Gagged: Clifton says 'pipe down!'

 

Two months after Clifton Inn celebrated its reopening following a deadly 2003 blaze, its lawyers are requesting a closing of sorts– a closing of mouths.

"They want to shut me up," says Matt Murray, attorney for the family of Trish Langlade, a mother of two who perished in an upstairs Clifton guest room along with Billie Kelly, her colleague at the New York law firm Willkie Farr.

In a Motion for a Protective Order (commonly known as a "gag order") filed April 8 in U.S. District Court, Clifton attorney Cameron Beck of the Richmond firm Morris & Morris claims Murray has made "inflammatory and prejudicial statements regarding the defendants and their legal strategy."

While Beck declines to elaborate, the motion reveals that Murray's comments to the Hook in a February 17 story, "Clifton Hanger: Inn reopens as lawyers press claim," are at the heart of the matter.

In the piece, Murray claims Clifton has mounted a "scorched earth" defense of his $10 million suit by suing a candle-maker, a painting contractor, and– in a suit that has been dropped– another guest at the time of the fire.

Beck alleges that a letter to the Hook's editor by Murray and published in the Hook February 24 was equally damaging.

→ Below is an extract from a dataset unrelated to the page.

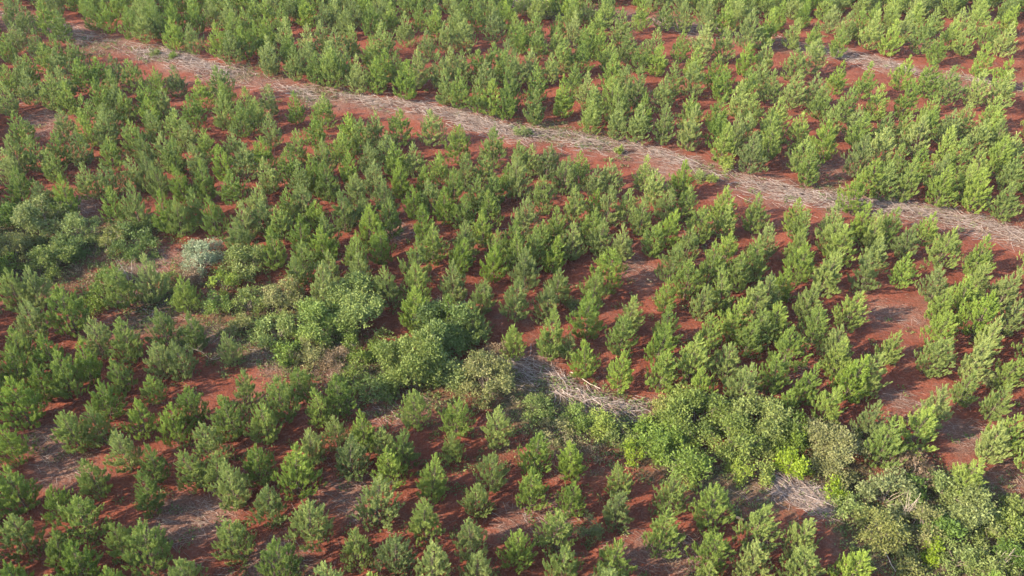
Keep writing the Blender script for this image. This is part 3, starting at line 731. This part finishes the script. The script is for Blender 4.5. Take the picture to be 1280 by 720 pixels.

Beck's motion claims that Murray's statements amount to "trial by press" and "seriously prejudice the defendants' rights to a fair trial."

Murray fires back that "the motion does not deny the truth of what I said." Murray insists that Clifton general manager J.F. Legault's claim in a November 15, 2003 Richmond Times-Dispatch article, "The Inn had smoke alarms and was inspected and updated on all codes," is not true.

"Nothing I've said is a flat lie like that manager's," says Murray, noting that, in fact, the Fire Marshal's report shows that several of the Inn's smoke detectors appeared to be without batteries at the time of the fire.

Legault declines comment on the pending litigation, but he calls the implication that he is a liar "totally inaccurate."

"I think that comments like that are the reason attorneys would file such motions," he says of the request for a gag order.

Murray is unmoved.

"In my 30 years of practicing law in Charlottesville," he says, "this is the first time in a civil case I've seen a party attempt to muzzle the opposition."

At press time, Murray was preparing a counter-motion. The matter goes before U.S. District Court Judge B. Waugh Crigler on May 11.